■ **Stated exercise**: Only the lines from the first one through the line with "COL = SC.collection" should be printed, exactly as they appear.

Records from a data collection:
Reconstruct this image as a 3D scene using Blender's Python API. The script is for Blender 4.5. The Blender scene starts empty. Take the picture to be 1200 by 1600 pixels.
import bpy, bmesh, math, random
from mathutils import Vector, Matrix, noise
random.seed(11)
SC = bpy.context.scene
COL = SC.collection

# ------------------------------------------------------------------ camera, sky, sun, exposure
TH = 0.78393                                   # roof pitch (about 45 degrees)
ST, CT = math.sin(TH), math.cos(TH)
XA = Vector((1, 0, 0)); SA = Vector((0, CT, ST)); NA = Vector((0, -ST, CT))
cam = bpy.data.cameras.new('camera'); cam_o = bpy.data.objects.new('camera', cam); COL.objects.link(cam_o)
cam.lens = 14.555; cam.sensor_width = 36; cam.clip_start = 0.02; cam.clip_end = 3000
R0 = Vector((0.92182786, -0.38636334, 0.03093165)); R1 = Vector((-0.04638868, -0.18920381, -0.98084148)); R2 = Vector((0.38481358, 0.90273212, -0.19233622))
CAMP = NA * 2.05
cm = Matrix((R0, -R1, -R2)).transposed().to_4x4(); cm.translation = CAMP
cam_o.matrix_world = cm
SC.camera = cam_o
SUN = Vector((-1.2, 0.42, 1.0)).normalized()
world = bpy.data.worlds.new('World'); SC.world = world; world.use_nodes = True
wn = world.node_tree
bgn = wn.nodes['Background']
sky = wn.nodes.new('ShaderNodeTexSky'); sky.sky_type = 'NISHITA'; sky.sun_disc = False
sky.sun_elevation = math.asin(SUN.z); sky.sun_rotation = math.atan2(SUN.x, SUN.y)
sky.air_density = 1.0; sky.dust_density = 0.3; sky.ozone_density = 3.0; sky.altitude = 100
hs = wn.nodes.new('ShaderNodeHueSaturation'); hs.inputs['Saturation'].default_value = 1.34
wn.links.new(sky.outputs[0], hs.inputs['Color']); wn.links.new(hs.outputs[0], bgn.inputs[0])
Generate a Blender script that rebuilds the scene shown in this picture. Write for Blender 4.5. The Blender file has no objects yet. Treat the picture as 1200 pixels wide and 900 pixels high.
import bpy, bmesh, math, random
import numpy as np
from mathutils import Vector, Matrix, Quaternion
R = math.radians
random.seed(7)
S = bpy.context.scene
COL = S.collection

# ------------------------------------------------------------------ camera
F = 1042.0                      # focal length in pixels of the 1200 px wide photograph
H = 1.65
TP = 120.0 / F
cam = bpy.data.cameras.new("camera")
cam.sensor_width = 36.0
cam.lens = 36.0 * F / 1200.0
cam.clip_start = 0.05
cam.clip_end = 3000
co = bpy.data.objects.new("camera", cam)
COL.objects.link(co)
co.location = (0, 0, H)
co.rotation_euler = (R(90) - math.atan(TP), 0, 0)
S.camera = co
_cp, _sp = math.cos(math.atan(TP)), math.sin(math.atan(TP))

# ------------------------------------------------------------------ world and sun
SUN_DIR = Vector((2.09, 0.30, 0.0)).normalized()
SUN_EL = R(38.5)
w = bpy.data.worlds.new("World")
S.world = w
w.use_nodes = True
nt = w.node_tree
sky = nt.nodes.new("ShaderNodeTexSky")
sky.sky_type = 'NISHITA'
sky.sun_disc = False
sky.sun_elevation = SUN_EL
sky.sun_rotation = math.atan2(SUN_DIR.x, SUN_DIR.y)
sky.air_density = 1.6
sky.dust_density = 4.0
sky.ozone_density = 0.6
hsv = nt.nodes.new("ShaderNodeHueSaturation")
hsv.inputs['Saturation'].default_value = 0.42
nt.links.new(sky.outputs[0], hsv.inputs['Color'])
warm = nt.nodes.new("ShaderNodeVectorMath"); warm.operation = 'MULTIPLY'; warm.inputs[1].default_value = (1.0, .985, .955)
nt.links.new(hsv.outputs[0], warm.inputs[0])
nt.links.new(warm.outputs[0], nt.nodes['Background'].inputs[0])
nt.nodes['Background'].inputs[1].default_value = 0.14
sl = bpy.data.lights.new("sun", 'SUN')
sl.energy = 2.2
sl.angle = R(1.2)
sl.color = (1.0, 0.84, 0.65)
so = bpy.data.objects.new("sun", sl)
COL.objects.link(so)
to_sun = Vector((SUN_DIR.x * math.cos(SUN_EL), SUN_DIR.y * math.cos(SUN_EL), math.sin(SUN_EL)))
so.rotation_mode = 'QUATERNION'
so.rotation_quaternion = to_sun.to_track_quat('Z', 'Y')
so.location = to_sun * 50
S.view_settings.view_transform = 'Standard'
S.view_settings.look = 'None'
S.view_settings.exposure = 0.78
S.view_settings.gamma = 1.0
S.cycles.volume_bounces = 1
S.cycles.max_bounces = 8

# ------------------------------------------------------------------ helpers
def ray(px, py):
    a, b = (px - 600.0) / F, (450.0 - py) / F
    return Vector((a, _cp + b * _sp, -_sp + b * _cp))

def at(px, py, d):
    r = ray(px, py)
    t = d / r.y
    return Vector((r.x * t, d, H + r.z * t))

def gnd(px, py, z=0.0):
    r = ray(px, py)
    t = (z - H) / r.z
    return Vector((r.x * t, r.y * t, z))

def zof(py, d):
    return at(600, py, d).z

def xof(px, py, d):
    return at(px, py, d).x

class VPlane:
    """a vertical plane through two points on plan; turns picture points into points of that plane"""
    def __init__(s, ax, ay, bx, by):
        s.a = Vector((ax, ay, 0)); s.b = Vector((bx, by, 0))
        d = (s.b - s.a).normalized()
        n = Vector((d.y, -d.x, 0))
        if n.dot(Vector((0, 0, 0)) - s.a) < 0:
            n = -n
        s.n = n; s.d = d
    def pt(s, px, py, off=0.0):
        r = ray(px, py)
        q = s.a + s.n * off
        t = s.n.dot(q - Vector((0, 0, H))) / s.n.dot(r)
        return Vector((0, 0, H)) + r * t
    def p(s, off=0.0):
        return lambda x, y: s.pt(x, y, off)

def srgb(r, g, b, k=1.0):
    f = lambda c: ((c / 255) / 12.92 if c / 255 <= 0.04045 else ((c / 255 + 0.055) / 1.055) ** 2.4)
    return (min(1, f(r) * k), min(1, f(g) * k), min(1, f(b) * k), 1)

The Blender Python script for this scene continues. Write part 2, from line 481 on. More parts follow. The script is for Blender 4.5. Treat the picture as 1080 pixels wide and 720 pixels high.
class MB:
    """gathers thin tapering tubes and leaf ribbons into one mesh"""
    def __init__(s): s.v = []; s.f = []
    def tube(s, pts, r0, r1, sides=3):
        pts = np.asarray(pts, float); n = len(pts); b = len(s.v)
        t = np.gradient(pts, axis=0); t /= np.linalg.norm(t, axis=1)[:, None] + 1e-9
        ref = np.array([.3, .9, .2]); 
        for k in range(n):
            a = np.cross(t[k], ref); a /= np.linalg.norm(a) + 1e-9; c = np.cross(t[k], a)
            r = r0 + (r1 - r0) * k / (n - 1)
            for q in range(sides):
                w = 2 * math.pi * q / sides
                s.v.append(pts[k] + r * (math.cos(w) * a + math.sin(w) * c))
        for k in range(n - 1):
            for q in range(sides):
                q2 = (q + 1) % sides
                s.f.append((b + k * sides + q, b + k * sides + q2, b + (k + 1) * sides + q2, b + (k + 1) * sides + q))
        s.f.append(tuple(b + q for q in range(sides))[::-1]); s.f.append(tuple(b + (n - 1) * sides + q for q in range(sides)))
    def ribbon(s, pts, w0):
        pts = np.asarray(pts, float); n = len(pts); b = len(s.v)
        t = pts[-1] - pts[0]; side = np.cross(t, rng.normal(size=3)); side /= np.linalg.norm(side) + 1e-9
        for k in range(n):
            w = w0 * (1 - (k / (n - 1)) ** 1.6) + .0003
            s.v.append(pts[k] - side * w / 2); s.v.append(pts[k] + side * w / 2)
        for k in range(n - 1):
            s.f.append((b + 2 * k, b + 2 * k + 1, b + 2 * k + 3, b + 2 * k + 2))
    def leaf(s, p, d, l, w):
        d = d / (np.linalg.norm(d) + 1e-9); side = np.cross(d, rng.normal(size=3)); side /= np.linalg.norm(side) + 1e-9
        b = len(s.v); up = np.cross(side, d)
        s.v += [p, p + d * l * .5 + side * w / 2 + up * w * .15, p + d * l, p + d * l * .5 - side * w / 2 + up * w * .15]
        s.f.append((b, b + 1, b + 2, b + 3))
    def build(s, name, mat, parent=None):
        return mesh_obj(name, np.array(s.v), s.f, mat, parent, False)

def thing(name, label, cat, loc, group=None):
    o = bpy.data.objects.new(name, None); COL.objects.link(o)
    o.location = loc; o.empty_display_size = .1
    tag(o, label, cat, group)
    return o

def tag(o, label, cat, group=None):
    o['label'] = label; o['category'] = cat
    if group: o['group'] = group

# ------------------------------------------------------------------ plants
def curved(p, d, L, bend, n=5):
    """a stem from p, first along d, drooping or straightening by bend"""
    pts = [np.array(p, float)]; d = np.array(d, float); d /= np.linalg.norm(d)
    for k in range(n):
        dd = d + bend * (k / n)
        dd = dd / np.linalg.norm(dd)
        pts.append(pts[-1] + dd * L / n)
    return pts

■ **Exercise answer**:
Reconstruct this image as a 3D scene using Blender's Python API. The script is for Blender 4.5. The Blender scene starts empty. Take the picture to be 1200 by 1600 pixels.
import bpy, bmesh, math, random
from mathutils import Vector, Matrix, noise
random.seed(11)
SC = bpy.context.scene
COL = SC.collection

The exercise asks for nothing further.